3. Example calculations in the record
Just Facts shows a direct calculation: $38,004,366,480,104 divided by a U.S. population of 342,764,883 equals $110,876 per person [2]. YCharts’ snapshot lists $105,820 for June 2025 but does not publish the population denominator in the snippet; that figure is a month-specific per-capita series value [1]. GovFacts gives a similar headline — $37.85 trillion equals “over $109,000 per person” with a ~342.4 million population, again demonstrating how debt-date and population selection change the result [5].
4. Why per-capita debt is a blunt metric
Per-capita debt divides a national liability by total population, which is politically salient but economically simplistic: it treats children and retirees the same as workers, ignores who actually owes or holds the debt, and omits distinctions between marketable public debt and intragovernmental obligations such as trust funds [4] [5]. Investopedia and policy analysts note per-capita figures are often used as a political talking point rather than as a comprehensive measure of fiscal capacity or risk [6].

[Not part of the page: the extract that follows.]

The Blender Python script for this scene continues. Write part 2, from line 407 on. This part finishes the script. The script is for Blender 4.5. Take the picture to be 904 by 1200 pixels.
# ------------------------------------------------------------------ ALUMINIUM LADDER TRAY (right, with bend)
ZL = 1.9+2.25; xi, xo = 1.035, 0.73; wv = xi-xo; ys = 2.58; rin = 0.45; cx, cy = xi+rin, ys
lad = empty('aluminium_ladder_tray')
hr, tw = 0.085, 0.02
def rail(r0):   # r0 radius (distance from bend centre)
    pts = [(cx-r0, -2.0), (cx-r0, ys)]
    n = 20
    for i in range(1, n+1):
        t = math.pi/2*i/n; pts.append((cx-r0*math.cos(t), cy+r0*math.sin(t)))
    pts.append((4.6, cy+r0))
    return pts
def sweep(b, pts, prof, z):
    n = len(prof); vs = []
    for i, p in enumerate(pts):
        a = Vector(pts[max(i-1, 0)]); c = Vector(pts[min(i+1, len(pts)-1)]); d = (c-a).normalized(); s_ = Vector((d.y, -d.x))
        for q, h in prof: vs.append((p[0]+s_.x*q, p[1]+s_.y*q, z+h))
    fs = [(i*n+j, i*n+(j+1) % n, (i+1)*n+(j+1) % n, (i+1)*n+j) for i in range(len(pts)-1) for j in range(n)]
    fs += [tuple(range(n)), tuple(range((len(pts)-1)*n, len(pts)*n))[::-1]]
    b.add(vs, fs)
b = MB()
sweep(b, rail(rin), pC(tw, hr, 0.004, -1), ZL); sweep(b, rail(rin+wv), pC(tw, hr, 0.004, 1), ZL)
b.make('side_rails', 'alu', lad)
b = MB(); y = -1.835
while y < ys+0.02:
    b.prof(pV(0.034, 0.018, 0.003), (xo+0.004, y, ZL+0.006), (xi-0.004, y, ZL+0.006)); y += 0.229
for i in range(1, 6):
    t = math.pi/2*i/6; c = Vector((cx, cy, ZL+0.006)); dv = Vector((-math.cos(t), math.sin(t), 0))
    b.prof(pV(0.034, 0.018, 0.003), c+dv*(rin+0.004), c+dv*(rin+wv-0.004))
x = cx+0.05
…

5. Broader fiscal context from reputable trackers
Multiple 2025 trackers and think tanks place total U.S. federal debt near $37–38 trillion and emphasize rising interest costs and aging-related program spending as drivers of future debt growth. The Peterson Foundation’s “Debt Clock” and the JEC Senate monthly update both show totals near $38.0 trillion in late 2025; the JEC page lists $38.09 trillion as of Nov. 5, 2025 [4] [7]. Policy groups like the Peter G. Peterson Foundation and the Committee for a Responsible Federal Budget (not excerpted here) typically stress long-term structural drivers; PGPF highlights CBO projections about healthcare and program spending growth [8].
6. Competing perspectives and implicit agendas
Advocates who emphasize urgency point to the rising dollar totals and per-person figures as evidence that fiscal policy must tighten; those less alarmed emphasize differences between debt held by the public versus intragovernmental debt and argue that headline per-capita numbers overstate near-term risk. Data providers (e.g., YCharts, Statista, GovFacts, Just Facts) may reflect different priorities: interactive finance services aim for up-to-date market snapshots, while advocacy-oriented pages frame totals to support policy narratives—so check if a source is a tracker, a nonprofit, or a partisan outlet when interpreting tone and emphasis [1] [9] [5] [2].
7. Bottom line and how to get the precise current figure
If you need a single authoritative current per-capita number, use the U.S. Treasury’s daily “Debt to the Penny” total for the debt numerator and the U.S. Census Bureau population estimate for your denominator, then state which debt measure you used (gross debt vs. debt held by the public). Available sources in this packet show gross federal debt in late 2025 around $37.8–$38.1 trillion, yielding per-capita estimates roughly $105,000–$111,000 depending on the population used [7] [5] [1] [2].
Limitations: the figures above reflect the snapshot dates and calculations used by the cited trackers; available sources do not mention a single universally agreed “2025 per-capita” number because daily updates and methodological choices produce a range [1] [2] [5].